TASK REQUIREMENTS: Pull out each line of the data that includes the word "scene".

INFORMATION PROVIDED:
++++++++++

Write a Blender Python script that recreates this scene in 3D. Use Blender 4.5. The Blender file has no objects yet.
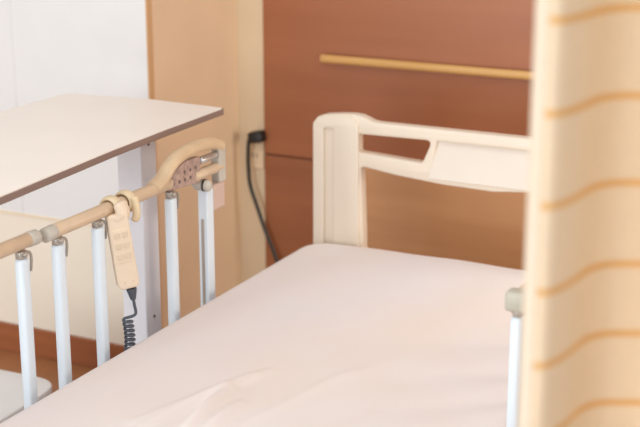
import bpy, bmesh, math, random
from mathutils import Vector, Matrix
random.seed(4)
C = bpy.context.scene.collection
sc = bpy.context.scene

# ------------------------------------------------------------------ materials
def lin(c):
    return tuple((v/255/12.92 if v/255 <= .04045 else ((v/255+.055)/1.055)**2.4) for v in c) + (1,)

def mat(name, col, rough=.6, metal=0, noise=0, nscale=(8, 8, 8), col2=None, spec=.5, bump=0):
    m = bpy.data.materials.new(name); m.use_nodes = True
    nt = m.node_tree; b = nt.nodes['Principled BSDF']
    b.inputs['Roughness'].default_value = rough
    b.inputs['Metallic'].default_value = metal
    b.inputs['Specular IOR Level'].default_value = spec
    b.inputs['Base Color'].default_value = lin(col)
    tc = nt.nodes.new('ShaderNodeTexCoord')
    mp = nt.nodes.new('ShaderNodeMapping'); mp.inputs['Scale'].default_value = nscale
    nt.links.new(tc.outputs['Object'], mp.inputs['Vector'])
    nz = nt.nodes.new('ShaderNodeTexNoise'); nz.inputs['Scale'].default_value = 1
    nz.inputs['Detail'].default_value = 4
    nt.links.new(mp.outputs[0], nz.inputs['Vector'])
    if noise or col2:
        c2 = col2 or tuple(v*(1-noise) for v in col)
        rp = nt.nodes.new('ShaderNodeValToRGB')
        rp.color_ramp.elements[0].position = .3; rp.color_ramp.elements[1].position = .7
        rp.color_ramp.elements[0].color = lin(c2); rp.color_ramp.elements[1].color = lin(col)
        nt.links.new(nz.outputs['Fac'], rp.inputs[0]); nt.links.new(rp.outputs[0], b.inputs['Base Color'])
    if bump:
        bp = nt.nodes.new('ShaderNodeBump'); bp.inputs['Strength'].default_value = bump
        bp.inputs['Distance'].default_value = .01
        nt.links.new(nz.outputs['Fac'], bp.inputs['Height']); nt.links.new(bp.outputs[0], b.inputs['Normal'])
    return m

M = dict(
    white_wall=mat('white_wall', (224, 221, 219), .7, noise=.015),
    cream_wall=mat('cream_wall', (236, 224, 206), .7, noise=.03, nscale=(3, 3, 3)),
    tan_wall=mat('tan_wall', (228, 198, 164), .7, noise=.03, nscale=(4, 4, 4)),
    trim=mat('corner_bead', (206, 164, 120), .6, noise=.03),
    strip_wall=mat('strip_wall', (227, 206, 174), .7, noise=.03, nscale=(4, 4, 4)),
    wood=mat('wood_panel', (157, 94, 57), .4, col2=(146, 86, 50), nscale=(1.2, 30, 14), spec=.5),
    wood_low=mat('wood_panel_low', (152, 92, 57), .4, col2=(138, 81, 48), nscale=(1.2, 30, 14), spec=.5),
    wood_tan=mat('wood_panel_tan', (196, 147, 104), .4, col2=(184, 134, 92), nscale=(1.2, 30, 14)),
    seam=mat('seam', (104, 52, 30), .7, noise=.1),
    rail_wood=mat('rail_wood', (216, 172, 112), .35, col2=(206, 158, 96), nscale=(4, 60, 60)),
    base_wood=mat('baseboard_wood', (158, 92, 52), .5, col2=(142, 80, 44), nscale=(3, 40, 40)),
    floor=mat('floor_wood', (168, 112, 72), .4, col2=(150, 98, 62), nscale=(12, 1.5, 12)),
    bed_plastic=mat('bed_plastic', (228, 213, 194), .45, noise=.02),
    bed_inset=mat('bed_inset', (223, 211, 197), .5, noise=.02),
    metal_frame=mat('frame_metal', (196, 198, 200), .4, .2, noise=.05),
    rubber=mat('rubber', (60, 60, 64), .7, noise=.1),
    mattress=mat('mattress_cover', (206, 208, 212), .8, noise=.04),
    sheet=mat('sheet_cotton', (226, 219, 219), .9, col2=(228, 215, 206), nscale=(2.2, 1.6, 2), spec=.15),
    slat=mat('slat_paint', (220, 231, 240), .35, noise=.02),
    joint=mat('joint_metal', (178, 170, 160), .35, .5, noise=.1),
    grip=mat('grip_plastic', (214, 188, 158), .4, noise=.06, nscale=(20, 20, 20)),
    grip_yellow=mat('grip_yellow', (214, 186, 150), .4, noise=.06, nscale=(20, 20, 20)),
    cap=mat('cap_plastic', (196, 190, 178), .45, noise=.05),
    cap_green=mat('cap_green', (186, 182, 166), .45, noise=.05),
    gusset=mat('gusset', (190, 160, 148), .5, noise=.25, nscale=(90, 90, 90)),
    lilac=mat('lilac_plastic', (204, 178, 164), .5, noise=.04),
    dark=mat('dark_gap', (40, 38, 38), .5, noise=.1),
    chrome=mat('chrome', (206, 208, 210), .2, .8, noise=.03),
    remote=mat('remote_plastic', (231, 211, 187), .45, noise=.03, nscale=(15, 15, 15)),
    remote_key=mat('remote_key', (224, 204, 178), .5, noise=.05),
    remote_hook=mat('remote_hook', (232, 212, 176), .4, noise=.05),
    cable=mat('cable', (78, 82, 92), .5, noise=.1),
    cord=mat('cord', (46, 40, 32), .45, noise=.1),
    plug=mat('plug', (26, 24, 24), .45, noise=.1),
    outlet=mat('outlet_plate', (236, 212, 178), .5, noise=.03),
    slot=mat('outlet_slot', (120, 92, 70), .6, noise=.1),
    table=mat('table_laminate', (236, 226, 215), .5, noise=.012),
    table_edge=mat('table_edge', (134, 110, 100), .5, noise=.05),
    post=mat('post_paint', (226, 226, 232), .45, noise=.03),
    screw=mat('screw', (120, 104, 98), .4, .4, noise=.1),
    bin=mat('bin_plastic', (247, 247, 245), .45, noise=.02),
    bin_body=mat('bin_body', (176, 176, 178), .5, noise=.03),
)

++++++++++

CORRECT RESULT:
Write a Blender Python script that recreates this scene in 3D. Use Blender 4.5. The Blender file has no objects yet.
C = bpy.context.scene.collection
sc = bpy.context.scene